### What is required
With the pictures left out, copy the listing below exactly.

### Data extract
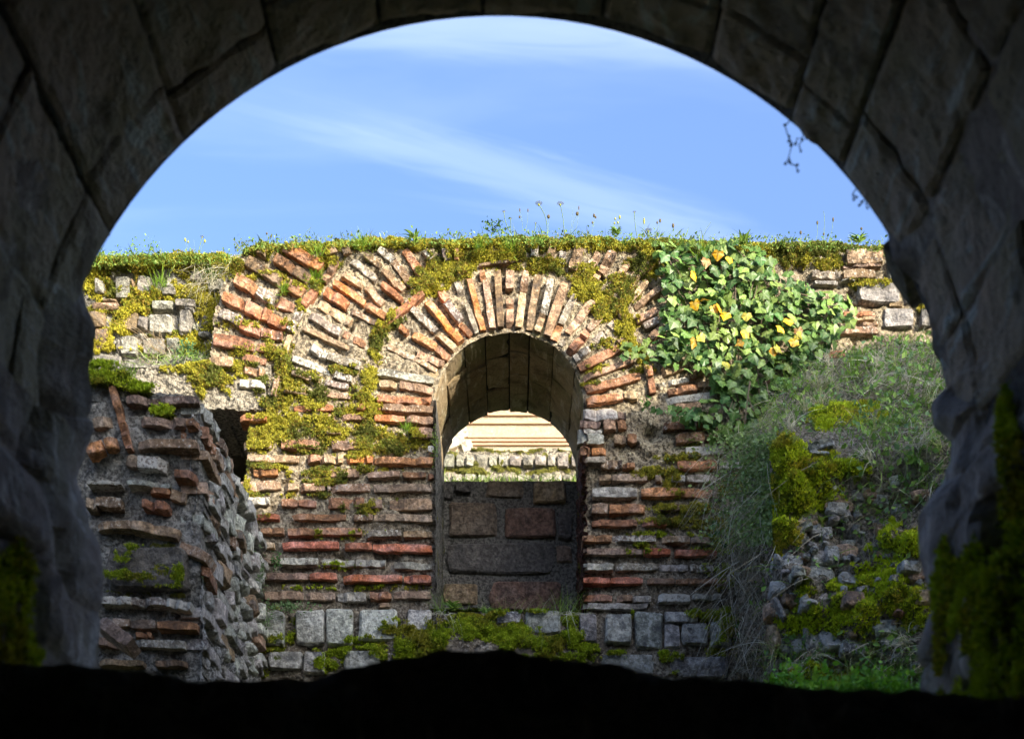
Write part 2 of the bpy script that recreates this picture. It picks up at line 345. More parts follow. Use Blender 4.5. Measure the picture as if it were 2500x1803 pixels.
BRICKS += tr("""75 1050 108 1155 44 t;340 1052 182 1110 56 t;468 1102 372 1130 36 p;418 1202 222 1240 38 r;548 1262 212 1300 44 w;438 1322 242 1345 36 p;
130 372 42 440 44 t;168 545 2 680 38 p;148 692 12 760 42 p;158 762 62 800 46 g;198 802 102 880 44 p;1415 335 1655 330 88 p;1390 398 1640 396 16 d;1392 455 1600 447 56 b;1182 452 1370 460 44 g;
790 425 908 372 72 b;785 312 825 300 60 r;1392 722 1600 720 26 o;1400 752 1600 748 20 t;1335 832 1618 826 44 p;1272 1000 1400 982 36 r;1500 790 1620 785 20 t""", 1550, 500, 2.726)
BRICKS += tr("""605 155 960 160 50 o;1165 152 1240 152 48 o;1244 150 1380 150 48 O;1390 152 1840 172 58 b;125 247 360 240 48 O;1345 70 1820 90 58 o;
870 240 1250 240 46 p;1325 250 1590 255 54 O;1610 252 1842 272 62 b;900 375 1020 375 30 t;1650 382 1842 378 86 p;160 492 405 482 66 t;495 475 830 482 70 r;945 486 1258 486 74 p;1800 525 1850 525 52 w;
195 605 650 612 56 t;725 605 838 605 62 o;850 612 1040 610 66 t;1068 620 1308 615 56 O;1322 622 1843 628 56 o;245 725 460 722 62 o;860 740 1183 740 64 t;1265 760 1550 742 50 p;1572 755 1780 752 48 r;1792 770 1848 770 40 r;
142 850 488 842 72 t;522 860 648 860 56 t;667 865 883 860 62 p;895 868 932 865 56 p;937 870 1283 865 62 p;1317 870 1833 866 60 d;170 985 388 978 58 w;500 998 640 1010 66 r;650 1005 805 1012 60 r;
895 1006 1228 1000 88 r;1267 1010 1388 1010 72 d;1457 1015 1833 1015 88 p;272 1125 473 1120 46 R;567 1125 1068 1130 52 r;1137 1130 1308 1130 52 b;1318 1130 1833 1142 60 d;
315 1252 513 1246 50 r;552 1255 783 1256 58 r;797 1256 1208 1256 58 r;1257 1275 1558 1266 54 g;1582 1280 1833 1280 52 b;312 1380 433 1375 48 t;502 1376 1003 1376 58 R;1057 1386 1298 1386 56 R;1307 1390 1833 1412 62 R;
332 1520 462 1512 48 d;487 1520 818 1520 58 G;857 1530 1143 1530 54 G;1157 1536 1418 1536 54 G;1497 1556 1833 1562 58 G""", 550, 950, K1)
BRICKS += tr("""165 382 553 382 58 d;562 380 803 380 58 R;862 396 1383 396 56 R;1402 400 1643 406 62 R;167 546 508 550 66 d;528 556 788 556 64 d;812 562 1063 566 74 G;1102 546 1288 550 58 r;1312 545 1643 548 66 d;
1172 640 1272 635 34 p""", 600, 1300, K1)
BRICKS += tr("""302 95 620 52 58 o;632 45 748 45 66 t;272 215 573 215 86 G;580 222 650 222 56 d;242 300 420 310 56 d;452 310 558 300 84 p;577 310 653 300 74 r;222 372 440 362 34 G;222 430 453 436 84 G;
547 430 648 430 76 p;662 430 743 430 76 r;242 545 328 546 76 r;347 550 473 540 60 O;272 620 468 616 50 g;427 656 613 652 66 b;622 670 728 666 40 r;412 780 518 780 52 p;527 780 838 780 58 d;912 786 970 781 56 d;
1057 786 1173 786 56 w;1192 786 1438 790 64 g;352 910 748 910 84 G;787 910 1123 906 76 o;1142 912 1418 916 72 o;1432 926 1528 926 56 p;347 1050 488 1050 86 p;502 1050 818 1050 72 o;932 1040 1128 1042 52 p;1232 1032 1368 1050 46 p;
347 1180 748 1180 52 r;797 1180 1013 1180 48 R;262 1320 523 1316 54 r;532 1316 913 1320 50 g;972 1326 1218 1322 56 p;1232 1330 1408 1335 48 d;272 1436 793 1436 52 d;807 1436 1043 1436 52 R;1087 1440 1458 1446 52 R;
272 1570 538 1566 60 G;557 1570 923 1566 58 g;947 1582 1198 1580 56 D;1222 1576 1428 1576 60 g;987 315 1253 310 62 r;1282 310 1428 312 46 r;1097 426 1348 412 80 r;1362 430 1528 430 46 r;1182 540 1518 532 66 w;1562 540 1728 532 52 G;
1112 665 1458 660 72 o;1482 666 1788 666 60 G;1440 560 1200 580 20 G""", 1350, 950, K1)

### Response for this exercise
Write part 2 of the bpy script that recreates this picture. It picks up at line 345. More parts follow. Use Blender 4.5. Measure the picture as if it were 2500x1803 pixels.
BRICKS += tr("""75 1050 108 1155 44 t;340 1052 182 1110 56 t;468 1102 372 1130 36 p;418 1202 222 1240 38 r;548 1262 212 1300 44 w;438 1322 242 1345 36 p;
130 372 42 440 44 t;168 545 2 680 38 p;148 692 12 760 42 p;158 762 62 800 46 g;198 802 102 880 44 p;1415 335 1655 330 88 p;1390 398 1640 396 16 d;1392 455 1600 447 56 b;1182 452 1370 460 44 g;
790 425 908 372 72 b;785 312 825 300 60 r;1392 722 1600 720 26 o;1400 752 1600 748 20 t;1335 832 1618 826 44 p;1272 1000 1400 982 36 r;1500 790 1620 785 20 t""", 1550, 500, 2.726)
BRICKS += tr("""605 155 960 160 50 o;1165 152 1240 152 48 o;1244 150 1380 150 48 O;1390 152 1840 172 58 b;125 247 360 240 48 O;1345 70 1820 90 58 o;
870 240 1250 240 46 p;1325 250 1590 255 54 O;1610 252 1842 272 62 b;900 375 1020 375 30 t;1650 382 1842 378 86 p;160 492 405 482 66 t;495 475 830 482 70 r;945 486 1258 486 74 p;1800 525 1850 525 52 w;
195 605 650 612 56 t;725 605 838 605 62 o;850 612 1040 610 66 t;1068 620 1308 615 56 O;1322 622 1843 628 56 o;245 725 460 722 62 o;860 740 1183 740 64 t;1265 760 1550 742 50 p;1572 755 1780 752 48 r;1792 770 1848 770 40 r;
142 850 488 842 72 t;522 860 648 860 56 t;667 865 883 860 62 p;895 868 932 865 56 p;937 870 1283 865 62 p;1317 870 1833 866 60 d;170 985 388 978 58 w;500 998 640 1010 66 r;650 1005 805 1012 60 r;
895 1006 1228 1000 88 r;1267 1010 1388 1010 72 d;1457 1015 1833 1015 88 p;272 1125 473 1120 46 R;567 1125 1068 1130 52 r;1137 1130 1308 1130 52 b;1318 1130 1833 1142 60 d;
315 1252 513 1246 50 r;552 1255 783 1256 58 r;797 1256 1208 1256 58 r;1257 1275 1558 1266 54 g;1582 1280 1833 1280 52 b;312 1380 433 1375 48 t;502 1376 1003 1376 58 R;1057 1386 1298 1386 56 R;1307 1390 1833 1412 62 R;
332 1520 462 1512 48 d;487 1520 818 1520 58 G;857 1530 1143 1530 54 G;1157 1536 1418 1536 54 G;1497 1556 1833 1562 58 G""", 550, 950, K1)
BRICKS += tr("""165 382 553 382 58 d;562 380 803 380 58 R;862 396 1383 396 56 R;1402 400 1643 406 62 R;167 546 508 550 66 d;528 556 788 556 64 d;812 562 1063 566 74 G;1102 546 1288 550 58 r;1312 545 1643 548 66 d;
1172 640 1272 635 34 p""", 600, 1300, K1)
BRICKS += tr("""302 95 620 52 58 o;632 45 748 45 66 t;272 215 573 215 86 G;580 222 650 222 56 d;242 300 420 310 56 d;452 310 558 300 84 p;577 310 653 300 74 r;222 372 440 362 34 G;222 430 453 436 84 G;
547 430 648 430 76 p;662 430 743 430 76 r;242 545 328 546 76 r;347 550 473 540 60 O;272 620 468 616 50 g;427 656 613 652 66 b;622 670 728 666 40 r;412 780 518 780 52 p;527 780 838 780 58 d;912 786 970 781 56 d;
1057 786 1173 786 56 w;1192 786 1438 790 64 g;352 910 748 910 84 G;787 910 1123 906 76 o;1142 912 1418 916 72 o;1432 926 1528 926 56 p;347 1050 488 1050 86 p;502 1050 818 1050 72 o;932 1040 1128 1042 52 p;1232 1032 1368 1050 46 p;
347 1180 748 1180 52 r;797 1180 1013 1180 48 R;262 1320 523 1316 54 r;532 1316 913 1320 50 g;972 1326 1218 1322 56 p;1232 1330 1408 1335 48 d;272 1436 793 1436 52 d;807 1436 1043 1436 52 R;1087 1440 1458 1446 52 R;
272 1570 538 1566 60 G;557 1570 923 1566 58 g;947 1582 1198 1580 56 D;1222 1576 1428 1576 60 g;987 315 1253 310 62 r;1282 310 1428 312 46 r;1097 426 1348 412 80 r;1362 430 1528 430 46 r;1182 540 1518 532 66 w;1562 540 1728 532 52 G;
1112 665 1458 660 72 o;1482 666 1788 666 60 G;1440 560 1200 580 20 G""", 1350, 950, K1)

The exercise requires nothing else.